Thursday, August 1, 2019

"first we fold in, then open out...."

"first we fold in,
then open out;
there is a faith
that's only found in doubt..."

This post did not start as an idea clothed in words. It started as a feeling. And then a name. Carrie Newcomer. So I went to Youtube and pulled up Carrie's station. The title,  "The Point of Arrival," gave words to the feeling. So I listened to the song -- which I'd never heard before. Yes. That was it. The feeling now had a sound, and a shape.

Now for the words. I woke up this morning and it was the feeling of kicking a ball that came to me. Now this is quite funny. For one thing, it is because I don't have any relationship to balls -- soccer balls, baseballs, basketballs. As a child I was ball-averse. I very much disliked anything that had to do with balls.

It wasn't till our daughters became soccer, volleyball, and Polocrosse athletes that I saw any reason to change my relationship to balls of any sport. And, at best, it was a distant relationship. One of an observer with a foreign object that seemed to have no purpose other than to come hurtling through space at you -- at random speeds.

So for me to wake up with the feeling of kicking a ball was actually quite arresting. So, as I do with all strange feelings, I sat with it. Thought about it. Plumbed it for some spiritual meaning.

Carrie's song helped me find what I was listening for. It is a paradox. One of my favorite things about being a conscious being, is being able to recognize a paradox and ponder it deeply.

This morning's paradox is all about the motion of kicking a ball forward. One has to drawn back the foot, in order to add velocity and distance. If you try to kick a ball from a straight leg, stationary, starting point it doesn't have near the speed, precision, or trajectory. Try it.
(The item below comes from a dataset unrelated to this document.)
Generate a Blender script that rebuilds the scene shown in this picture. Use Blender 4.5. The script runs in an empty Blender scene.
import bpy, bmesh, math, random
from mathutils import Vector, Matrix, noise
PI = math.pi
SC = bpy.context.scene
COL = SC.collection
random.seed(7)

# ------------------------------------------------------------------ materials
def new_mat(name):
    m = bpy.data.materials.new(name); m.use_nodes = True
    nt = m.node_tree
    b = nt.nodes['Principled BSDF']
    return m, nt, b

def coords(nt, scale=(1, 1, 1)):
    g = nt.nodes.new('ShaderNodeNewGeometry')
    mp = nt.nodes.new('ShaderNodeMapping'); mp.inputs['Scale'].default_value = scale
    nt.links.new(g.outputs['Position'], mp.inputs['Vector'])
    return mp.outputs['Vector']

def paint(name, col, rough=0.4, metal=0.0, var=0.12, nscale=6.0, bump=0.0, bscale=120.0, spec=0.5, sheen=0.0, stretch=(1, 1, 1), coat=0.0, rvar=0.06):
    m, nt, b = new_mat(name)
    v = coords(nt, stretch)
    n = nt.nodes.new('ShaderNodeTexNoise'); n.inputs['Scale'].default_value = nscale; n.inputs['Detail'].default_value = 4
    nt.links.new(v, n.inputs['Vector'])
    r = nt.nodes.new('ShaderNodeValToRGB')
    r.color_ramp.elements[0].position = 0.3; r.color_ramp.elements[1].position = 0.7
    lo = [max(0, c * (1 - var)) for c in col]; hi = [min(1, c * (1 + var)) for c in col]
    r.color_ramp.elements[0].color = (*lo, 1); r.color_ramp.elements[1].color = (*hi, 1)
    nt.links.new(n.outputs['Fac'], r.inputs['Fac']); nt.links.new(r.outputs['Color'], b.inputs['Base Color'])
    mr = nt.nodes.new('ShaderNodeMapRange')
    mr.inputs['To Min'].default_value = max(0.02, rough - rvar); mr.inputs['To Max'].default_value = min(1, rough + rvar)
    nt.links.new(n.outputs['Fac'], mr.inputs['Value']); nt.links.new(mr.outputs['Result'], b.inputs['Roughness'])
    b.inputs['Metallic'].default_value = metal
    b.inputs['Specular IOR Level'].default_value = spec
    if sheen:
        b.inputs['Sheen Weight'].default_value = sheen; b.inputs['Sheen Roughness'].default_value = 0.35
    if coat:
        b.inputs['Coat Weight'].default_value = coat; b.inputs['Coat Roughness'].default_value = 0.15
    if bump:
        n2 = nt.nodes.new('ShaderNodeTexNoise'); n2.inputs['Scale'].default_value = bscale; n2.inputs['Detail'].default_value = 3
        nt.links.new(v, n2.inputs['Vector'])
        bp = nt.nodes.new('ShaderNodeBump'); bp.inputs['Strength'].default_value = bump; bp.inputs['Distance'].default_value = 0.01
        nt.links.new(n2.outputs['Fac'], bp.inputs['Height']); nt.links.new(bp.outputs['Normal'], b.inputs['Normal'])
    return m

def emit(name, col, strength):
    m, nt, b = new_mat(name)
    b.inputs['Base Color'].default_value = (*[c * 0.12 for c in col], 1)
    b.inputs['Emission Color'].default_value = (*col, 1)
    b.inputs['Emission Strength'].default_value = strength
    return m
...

I have been praying about the hundreds of young men and women who will soon be leaving summer camps for the next legs of their life journey. I have heard some version of trepidation in their individual and collective voices. "I feel safe here. What if I'm not as funny, selfless, purposeful, focused when I leave here? What if I get too busy to read Scripture? What if I forget how it feels to pray?"

This concern is filled with a desire.  And it voices itself as either a desire stay longer in the place they are in, or to not have to "go back" to the life that they left before summer began -- to return to towns, friendships, school settings where they did not feel that they had previously been as kind or spiritually confident as they have been at camp.

I understand this feeling. I am feeling it too. This summer has been all about God's trajectory for my life. I have said, "yes," to opportunities that in other years I might have found a way to sidestep. In some instances I have returned to places where I'd made grave mistakes in the past -- in order to find peace and resolution. In other instances I have stepped back from my personal preferences -- for example: I like dry air and cool night, I like familiarity, I want to be near my dogs -- in order to walk forward into opportunities that were completely without a roadmap.

For those of you who are natural adventurers this might seem like a walk in the park. For me, a spiritual homebody, it was like waking up from that dream.  You know, the one where you have gone to school in your pajamas - and then realized it wasn't a dream. You actually are in math class and everyone is whispering about your flannel nightie.

But what I have been feeling today - as I've embraced this adventure - is the feeling of kicking a ball. Each time I have drawn back -- whether it is to return to a place I need to find redemption and healing in, or from my sense of personality, I am moving forward into the next moment with greater freedom, purpose, strength, and precision. Each time I have folded in and dealt with a past mistake or a deep fear of the unknown -- I open out with a new grace.

And in that motion, there is an almost imperceptible pause between the drawing back, and the moving forward. An immeasurable, timeless moment where I feel God's presence and power. It is as if, for a quadtrillisecond, there is an absolute stillness filled with peace - just before I am sent forward into the next moment - of being at play in the fields of the Lord.

This post may not make any sense to you. I am sorry if that is the case. Perhaps, I am writing it for the sole purpose of watching the feeling take shape in words. I don't know if writing this is a drawing back, the sweet pause, or the hurtling forward. But I know I am feeling God-sent this morning.

Each camper and counselor, in every camp around the world, who has spent time in servant leadership and spiritual self-discovery will soon return - be drawn back into - schools, friendships, towns, families where they will be poised for the pause -- and then they will be sent forward into a world so ready for the young men and women they have become. "Children" who are wiser, gentler, less self-focused, more intentional. And we will all be better for their summer of vision and service.